PROMPT: Write out each line exactly as it stands, please.

THE INPUT:
+++++

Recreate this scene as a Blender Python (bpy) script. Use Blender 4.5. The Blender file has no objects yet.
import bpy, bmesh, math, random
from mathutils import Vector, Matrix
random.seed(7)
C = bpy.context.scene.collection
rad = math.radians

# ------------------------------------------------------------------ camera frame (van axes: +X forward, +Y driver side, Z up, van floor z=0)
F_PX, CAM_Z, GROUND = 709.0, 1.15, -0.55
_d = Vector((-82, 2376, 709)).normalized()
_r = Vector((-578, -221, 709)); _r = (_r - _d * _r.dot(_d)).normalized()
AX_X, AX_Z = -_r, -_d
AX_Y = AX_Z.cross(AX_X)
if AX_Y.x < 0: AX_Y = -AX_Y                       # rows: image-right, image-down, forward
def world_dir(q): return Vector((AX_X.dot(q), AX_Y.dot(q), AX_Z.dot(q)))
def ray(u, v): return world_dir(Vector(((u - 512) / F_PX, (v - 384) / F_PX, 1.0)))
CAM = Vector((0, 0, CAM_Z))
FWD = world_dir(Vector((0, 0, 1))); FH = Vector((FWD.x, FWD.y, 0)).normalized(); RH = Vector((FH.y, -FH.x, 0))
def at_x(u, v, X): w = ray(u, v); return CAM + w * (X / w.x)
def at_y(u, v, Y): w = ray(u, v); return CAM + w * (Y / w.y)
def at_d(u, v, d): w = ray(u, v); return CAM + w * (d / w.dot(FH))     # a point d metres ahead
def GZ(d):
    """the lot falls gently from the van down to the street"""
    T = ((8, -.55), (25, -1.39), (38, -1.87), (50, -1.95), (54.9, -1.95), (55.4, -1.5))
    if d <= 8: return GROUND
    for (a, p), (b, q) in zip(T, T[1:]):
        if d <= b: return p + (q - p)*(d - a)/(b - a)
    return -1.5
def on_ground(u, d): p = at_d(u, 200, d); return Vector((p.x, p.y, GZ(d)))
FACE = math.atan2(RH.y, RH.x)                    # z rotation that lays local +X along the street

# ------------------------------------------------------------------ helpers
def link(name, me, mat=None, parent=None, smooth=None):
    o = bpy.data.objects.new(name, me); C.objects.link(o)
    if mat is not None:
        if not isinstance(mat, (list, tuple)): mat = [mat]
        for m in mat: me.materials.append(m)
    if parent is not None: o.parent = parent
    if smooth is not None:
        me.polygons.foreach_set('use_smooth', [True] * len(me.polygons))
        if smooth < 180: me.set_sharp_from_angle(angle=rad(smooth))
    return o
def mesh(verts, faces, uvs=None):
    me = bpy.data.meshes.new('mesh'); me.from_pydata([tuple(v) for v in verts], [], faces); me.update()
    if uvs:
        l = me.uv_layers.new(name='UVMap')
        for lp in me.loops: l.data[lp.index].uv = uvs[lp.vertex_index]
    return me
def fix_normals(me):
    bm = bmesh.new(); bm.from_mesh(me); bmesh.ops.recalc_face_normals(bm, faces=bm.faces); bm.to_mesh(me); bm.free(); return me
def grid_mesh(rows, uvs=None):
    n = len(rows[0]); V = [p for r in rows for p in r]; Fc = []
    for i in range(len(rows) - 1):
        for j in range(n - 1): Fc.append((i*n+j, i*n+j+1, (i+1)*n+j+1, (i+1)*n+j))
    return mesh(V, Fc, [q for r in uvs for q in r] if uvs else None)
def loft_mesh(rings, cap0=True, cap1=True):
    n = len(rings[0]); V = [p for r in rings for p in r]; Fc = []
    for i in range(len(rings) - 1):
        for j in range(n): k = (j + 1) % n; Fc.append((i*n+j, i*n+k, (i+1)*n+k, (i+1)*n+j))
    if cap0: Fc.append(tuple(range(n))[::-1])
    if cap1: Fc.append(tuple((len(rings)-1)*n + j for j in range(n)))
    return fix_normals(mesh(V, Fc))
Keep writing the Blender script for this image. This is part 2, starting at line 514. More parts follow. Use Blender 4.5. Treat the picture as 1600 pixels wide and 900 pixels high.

+++++

THE RESULT:
Recreate this scene as a Blender Python (bpy) script. Use Blender 4.5. The Blender file has no objects yet.
import bpy, bmesh, math, random
from mathutils import Vector, Matrix
random.seed(7)
C = bpy.context.scene.collection
rad = math.radians

# ------------------------------------------------------------------ camera frame (van axes: +X forward, +Y driver side, Z up, van floor z=0)
F_PX, CAM_Z, GROUND = 709.0, 1.15, -0.55
_d = Vector((-82, 2376, 709)).normalized()
_r = Vector((-578, -221, 709)); _r = (_r - _d * _r.dot(_d)).normalized()
AX_X, AX_Z = -_r, -_d
AX_Y = AX_Z.cross(AX_X)
if AX_Y.x < 0: AX_Y = -AX_Y                       # rows: image-right, image-down, forward
def world_dir(q): return Vector((AX_X.dot(q), AX_Y.dot(q), AX_Z.dot(q)))
def ray(u, v): return world_dir(Vector(((u - 512) / F_PX, (v - 384) / F_PX, 1.0)))
CAM = Vector((0, 0, CAM_Z))
FWD = world_dir(Vector((0, 0, 1))); FH = Vector((FWD.x, FWD.y, 0)).normalized(); RH = Vector((FH.y, -FH.x, 0))
def at_x(u, v, X): w = ray(u, v); return CAM + w * (X / w.x)
def at_y(u, v, Y): w = ray(u, v); return CAM + w * (Y / w.y)
def at_d(u, v, d): w = ray(u, v); return CAM + w * (d / w.dot(FH))     # a point d metres ahead
def GZ(d):
    """the lot falls gently from the van down to the street"""
    T = ((8, -.55), (25, -1.39), (38, -1.87), (50, -1.95), (54.9, -1.95), (55.4, -1.5))
    if d <= 8: return GROUND
    for (a, p), (b, q) in zip(T, T[1:]):
        if d <= b: return p + (q - p)*(d - a)/(b - a)
    return -1.5
def on_ground(u, d): p = at_d(u, 200, d); return Vector((p.x, p.y, GZ(d)))
FACE = math.atan2(RH.y, RH.x)                    # z rotation that lays local +X along the street

# ------------------------------------------------------------------ helpers
def link(name, me, mat=None, parent=None, smooth=None):
    o = bpy.data.objects.new(name, me); C.objects.link(o)
    if mat is not None:
        if not isinstance(mat, (list, tuple)): mat = [mat]
        for m in mat: me.materials.append(m)
    if parent is not None: o.parent = parent
    if smooth is not None:
        me.polygons.foreach_set('use_smooth', [True] * len(me.polygons))
        if smooth < 180: me.set_sharp_from_angle(angle=rad(smooth))
    return o
def mesh(verts, faces, uvs=None):
    me = bpy.data.meshes.new('mesh'); me.from_pydata([tuple(v) for v in verts], [], faces); me.update()
    if uvs:
        l = me.uv_layers.new(name='UVMap')
        for lp in me.loops: l.data[lp.index].uv = uvs[lp.vertex_index]
    return me
def fix_normals(me):
    bm = bmesh.new(); bm.from_mesh(me); bmesh.ops.recalc_face_normals(bm, faces=bm.faces); bm.to_mesh(me); bm.free(); return me
def grid_mesh(rows, uvs=None):
    n = len(rows[0]); V = [p for r in rows for p in r]; Fc = []
    for i in range(len(rows) - 1):
        for j in range(n - 1): Fc.append((i*n+j, i*n+j+1, (i+1)*n+j+1, (i+1)*n+j))
    return mesh(V, Fc, [q for r in uvs for q in r] if uvs else None)
def loft_mesh(rings, cap0=True, cap1=True):
    n = len(rings[0]); V = [p for r in rings for p in r]; Fc = []
    for i in range(len(rings) - 1):
        for j in range(n): k = (j + 1) % n; Fc.append((i*n+j, i*n+k, (i+1)*n+k, (i+1)*n+j))
    if cap0: Fc.append(tuple(range(n))[::-1])
    if cap1: Fc.append(tuple((len(rings)-1)*n + j for j in range(n)))
    return fix_normals(mesh(V, Fc))
Keep writing the Blender script for this image. This is part 2, starting at line 514. More parts follow. Use Blender 4.5. Treat the picture as 1600 pixels wide and 900 pixels high.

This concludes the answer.